→ **Task to complete**: Output the data exactly, with every line intact.

→ **Data**:
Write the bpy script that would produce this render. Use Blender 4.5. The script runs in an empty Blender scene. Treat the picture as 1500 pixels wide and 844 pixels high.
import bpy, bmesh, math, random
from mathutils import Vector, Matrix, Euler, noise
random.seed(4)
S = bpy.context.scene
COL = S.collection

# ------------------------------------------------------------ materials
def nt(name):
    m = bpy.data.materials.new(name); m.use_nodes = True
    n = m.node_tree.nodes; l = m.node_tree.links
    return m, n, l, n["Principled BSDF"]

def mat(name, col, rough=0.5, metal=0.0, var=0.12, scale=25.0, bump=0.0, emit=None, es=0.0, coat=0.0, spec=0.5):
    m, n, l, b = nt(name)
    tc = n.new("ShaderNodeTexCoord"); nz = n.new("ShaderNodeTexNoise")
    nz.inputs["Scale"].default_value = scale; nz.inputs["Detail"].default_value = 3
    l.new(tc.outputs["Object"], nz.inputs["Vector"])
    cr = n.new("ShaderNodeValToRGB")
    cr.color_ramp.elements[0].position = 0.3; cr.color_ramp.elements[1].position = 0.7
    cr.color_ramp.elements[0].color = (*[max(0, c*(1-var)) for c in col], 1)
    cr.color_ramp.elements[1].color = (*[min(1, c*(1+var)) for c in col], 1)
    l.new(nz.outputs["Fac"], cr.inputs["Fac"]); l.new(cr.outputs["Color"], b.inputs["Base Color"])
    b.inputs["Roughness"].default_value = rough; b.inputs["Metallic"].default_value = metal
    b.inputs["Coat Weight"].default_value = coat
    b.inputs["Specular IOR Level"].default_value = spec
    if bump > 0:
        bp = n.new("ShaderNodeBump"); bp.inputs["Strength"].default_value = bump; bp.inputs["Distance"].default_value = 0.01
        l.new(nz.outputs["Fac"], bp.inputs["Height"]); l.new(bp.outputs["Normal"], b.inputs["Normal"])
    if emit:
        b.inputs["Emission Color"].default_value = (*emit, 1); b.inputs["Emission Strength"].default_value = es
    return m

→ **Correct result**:
Write the bpy script that would produce this render. Use Blender 4.5. The script runs in an empty Blender scene. Treat the picture as 1500 pixels wide and 844 pixels high.
import bpy, bmesh, math, random
from mathutils import Vector, Matrix, Euler, noise
random.seed(4)
S = bpy.context.scene
COL = S.collection

# ------------------------------------------------------------ materials
def nt(name):
    m = bpy.data.materials.new(name); m.use_nodes = True
    n = m.node_tree.nodes; l = m.node_tree.links
    return m, n, l, n["Principled BSDF"]

def mat(name, col, rough=0.5, metal=0.0, var=0.12, scale=25.0, bump=0.0, emit=None, es=0.0, coat=0.0, spec=0.5):
    m, n, l, b = nt(name)
    tc = n.new("ShaderNodeTexCoord"); nz = n.new("ShaderNodeTexNoise")
    nz.inputs["Scale"].default_value = scale; nz.inputs["Detail"].default_value = 3
    l.new(tc.outputs["Object"], nz.inputs["Vector"])
    cr = n.new("ShaderNodeValToRGB")
    cr.color_ramp.elements[0].position = 0.3; cr.color_ramp.elements[1].position = 0.7
    cr.color_ramp.elements[0].color = (*[max(0, c*(1-var)) for c in col], 1)
    cr.color_ramp.elements[1].color = (*[min(1, c*(1+var)) for c in col], 1)
    l.new(nz.outputs["Fac"], cr.inputs["Fac"]); l.new(cr.outputs["Color"], b.inputs["Base Color"])
    b.inputs["Roughness"].default_value = rough; b.inputs["Metallic"].default_value = metal
    b.inputs["Coat Weight"].default_value = coat
    b.inputs["Specular IOR Level"].default_value = spec
    if bump > 0:
        bp = n.new("ShaderNodeBump"); bp.inputs["Strength"].default_value = bump; bp.inputs["Distance"].default_value = 0.01
        l.new(nz.outputs["Fac"], bp.inputs["Height"]); l.new(bp.outputs["Normal"], b.inputs["Normal"])
    if emit:
        b.inputs["Emission Color"].default_value = (*emit, 1); b.inputs["Emission Strength"].default_value = es
    return m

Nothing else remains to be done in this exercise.